Scientific American [SA]: String theory tells us that particles are these tiny loops or squiggles all tangled together. What has string theory done that we should believe any of that?

Raphael Bousso [RB]: String theory offers a framework in which all forces are naturally, completely unified, including gravity. We really don't have anything else that achieves the same kind of unification. If you ask what string theory has done, for example, it describes in principle how the particles that make up gravity interact with each other. And it has explained in certain very special cases the entropy of black holes, which is a big problem in quantum gravity.

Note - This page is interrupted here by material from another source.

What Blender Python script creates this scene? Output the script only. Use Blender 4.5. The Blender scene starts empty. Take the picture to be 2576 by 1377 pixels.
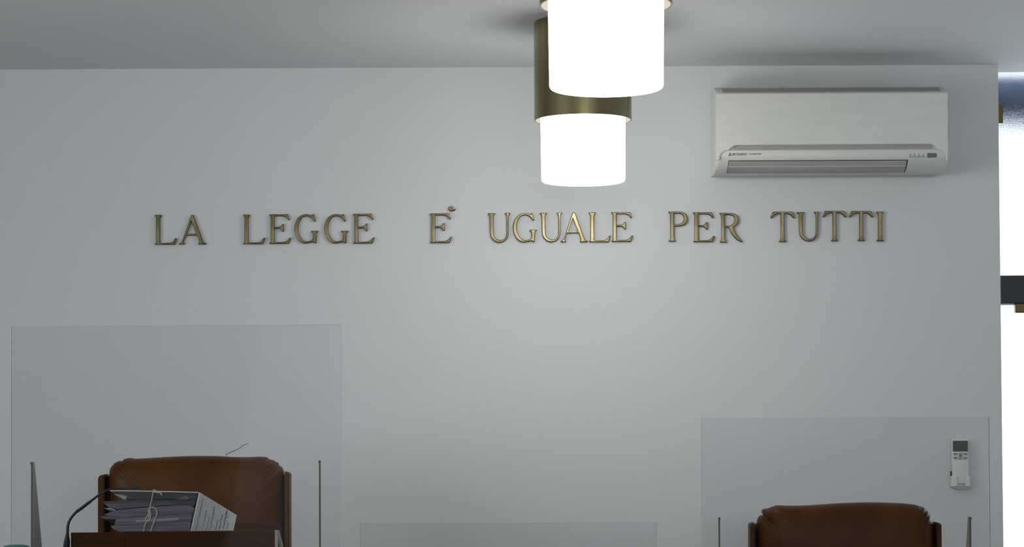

SA: In the past few years string theorists have started thinking about cosmology, in particular this dark energy that seems to be making galaxies spread apart faster over time. What's the fascination?

RB: We don't really know what this stuff is. There are a lot of different possibilities for types of matter that will act the way that this dark energy seems to be acting on our universe. From a theorist's standpoint they are very different things. An example of that distinction is whether that dark energy is really what we call a cosmological constant, in which case its density is fixed and will never change. Or if it is something that acts for a while like a cosmological constant, accelerating the universe, but eventually gets diluted. That's something that we currently can't distinguish very well with the experimental evidence, but it has an enormous effect on the large-scale structure of the universe and what the world will look like in the far future. It would be very nice to understand what kinds of dark energy are favored from a theoretical perspective. The biggest question is, why is it there at all? And we really have a hard time understanding that because it's so incredibly small yet it isn't zero. That poses a huge challenge for theory to explain.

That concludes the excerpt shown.